_Request_: Repeat the listing below word for word, stopping after the line that contains "bg.inputs[1].default_value = 0.12".

_Data lines_:

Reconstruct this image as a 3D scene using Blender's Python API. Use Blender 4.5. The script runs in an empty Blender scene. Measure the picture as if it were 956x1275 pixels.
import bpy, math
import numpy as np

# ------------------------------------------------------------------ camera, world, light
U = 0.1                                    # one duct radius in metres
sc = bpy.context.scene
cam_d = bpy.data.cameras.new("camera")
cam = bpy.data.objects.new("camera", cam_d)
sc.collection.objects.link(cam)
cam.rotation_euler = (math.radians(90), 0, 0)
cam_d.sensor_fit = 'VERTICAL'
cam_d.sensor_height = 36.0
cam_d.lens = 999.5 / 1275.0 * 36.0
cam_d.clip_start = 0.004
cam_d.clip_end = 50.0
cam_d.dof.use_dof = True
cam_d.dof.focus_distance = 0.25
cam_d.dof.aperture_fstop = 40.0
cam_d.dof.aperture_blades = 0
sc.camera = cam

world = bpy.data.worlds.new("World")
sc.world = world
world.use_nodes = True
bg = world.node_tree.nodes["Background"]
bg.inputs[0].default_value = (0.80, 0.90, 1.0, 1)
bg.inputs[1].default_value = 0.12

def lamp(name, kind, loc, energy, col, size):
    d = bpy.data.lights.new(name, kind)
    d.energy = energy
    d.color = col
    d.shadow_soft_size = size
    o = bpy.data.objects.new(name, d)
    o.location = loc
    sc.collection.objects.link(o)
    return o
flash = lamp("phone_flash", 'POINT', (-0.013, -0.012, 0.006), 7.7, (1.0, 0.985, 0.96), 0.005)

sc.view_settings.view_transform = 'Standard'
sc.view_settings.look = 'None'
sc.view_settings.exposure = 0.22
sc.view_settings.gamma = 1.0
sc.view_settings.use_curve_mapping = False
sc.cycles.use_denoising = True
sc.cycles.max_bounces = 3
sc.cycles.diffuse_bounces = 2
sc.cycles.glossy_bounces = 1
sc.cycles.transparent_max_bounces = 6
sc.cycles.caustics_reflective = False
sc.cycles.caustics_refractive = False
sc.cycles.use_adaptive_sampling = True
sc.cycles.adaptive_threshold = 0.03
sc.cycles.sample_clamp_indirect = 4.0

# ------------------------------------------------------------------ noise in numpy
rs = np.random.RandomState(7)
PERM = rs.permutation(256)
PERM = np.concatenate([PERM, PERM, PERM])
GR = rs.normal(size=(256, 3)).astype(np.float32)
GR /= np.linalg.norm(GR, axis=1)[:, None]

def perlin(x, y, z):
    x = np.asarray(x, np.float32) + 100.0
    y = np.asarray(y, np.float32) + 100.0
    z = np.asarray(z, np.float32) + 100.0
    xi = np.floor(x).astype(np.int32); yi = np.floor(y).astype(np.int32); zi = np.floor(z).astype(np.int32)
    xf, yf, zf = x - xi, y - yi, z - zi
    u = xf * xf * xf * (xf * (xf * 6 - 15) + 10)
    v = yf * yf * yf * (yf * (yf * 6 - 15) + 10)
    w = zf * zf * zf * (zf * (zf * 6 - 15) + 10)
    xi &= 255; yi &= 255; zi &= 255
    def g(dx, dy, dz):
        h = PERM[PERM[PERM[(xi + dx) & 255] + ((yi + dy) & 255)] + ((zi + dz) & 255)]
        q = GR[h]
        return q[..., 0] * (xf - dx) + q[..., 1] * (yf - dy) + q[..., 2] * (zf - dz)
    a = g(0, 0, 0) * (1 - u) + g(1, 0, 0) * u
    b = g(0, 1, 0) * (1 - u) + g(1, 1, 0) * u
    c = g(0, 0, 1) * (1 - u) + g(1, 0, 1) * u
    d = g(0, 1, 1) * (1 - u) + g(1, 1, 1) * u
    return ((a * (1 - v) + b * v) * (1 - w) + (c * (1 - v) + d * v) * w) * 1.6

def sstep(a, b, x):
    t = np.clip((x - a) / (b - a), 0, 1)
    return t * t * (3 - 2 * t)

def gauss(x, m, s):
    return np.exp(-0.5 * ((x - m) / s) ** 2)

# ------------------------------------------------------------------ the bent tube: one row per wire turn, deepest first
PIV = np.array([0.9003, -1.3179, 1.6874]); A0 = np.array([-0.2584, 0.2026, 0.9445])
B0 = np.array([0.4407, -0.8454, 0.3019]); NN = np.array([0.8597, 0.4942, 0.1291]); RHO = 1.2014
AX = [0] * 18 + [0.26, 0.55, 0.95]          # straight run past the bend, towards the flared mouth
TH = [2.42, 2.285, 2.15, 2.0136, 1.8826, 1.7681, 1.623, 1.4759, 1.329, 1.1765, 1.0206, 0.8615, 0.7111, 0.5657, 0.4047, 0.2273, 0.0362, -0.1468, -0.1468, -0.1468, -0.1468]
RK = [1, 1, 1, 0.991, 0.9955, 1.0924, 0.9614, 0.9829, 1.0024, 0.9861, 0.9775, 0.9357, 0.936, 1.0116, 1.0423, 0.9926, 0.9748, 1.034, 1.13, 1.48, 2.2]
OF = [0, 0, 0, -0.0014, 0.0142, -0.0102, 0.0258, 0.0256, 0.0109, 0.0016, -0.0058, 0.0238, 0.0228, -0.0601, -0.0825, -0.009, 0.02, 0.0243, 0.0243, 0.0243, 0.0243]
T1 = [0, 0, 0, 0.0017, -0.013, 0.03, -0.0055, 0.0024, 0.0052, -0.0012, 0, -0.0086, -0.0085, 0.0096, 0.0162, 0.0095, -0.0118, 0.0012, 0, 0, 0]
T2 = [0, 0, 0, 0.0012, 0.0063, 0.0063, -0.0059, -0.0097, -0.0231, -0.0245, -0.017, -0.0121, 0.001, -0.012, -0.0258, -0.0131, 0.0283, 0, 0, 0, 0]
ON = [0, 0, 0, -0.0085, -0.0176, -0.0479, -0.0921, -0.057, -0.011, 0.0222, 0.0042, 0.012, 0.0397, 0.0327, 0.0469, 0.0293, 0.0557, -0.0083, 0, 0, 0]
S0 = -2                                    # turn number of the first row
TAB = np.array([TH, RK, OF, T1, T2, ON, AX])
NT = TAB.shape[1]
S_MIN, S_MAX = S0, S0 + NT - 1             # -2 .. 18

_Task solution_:
Reconstruct this image as a 3D scene using Blender's Python API. Use Blender 4.5. The script runs in an empty Blender scene. Measure the picture as if it were 956x1275 pixels.
import bpy, math
import numpy as np

# ------------------------------------------------------------------ camera, world, light
U = 0.1                                    # one duct radius in metres
sc = bpy.context.scene
cam_d = bpy.data.cameras.new("camera")
cam = bpy.data.objects.new("camera", cam_d)
sc.collection.objects.link(cam)
cam.rotation_euler = (math.radians(90), 0, 0)
cam_d.sensor_fit = 'VERTICAL'
cam_d.sensor_height = 36.0
cam_d.lens = 999.5 / 1275.0 * 36.0
cam_d.clip_start = 0.004
cam_d.clip_end = 50.0
cam_d.dof.use_dof = True
cam_d.dof.focus_distance = 0.25
cam_d.dof.aperture_fstop = 40.0
cam_d.dof.aperture_blades = 0
sc.camera = cam

world = bpy.data.worlds.new("World")
sc.world = world
world.use_nodes = True
bg = world.node_tree.nodes["Background"]
bg.inputs[0].default_value = (0.80, 0.90, 1.0, 1)
bg.inputs[1].default_value = 0.12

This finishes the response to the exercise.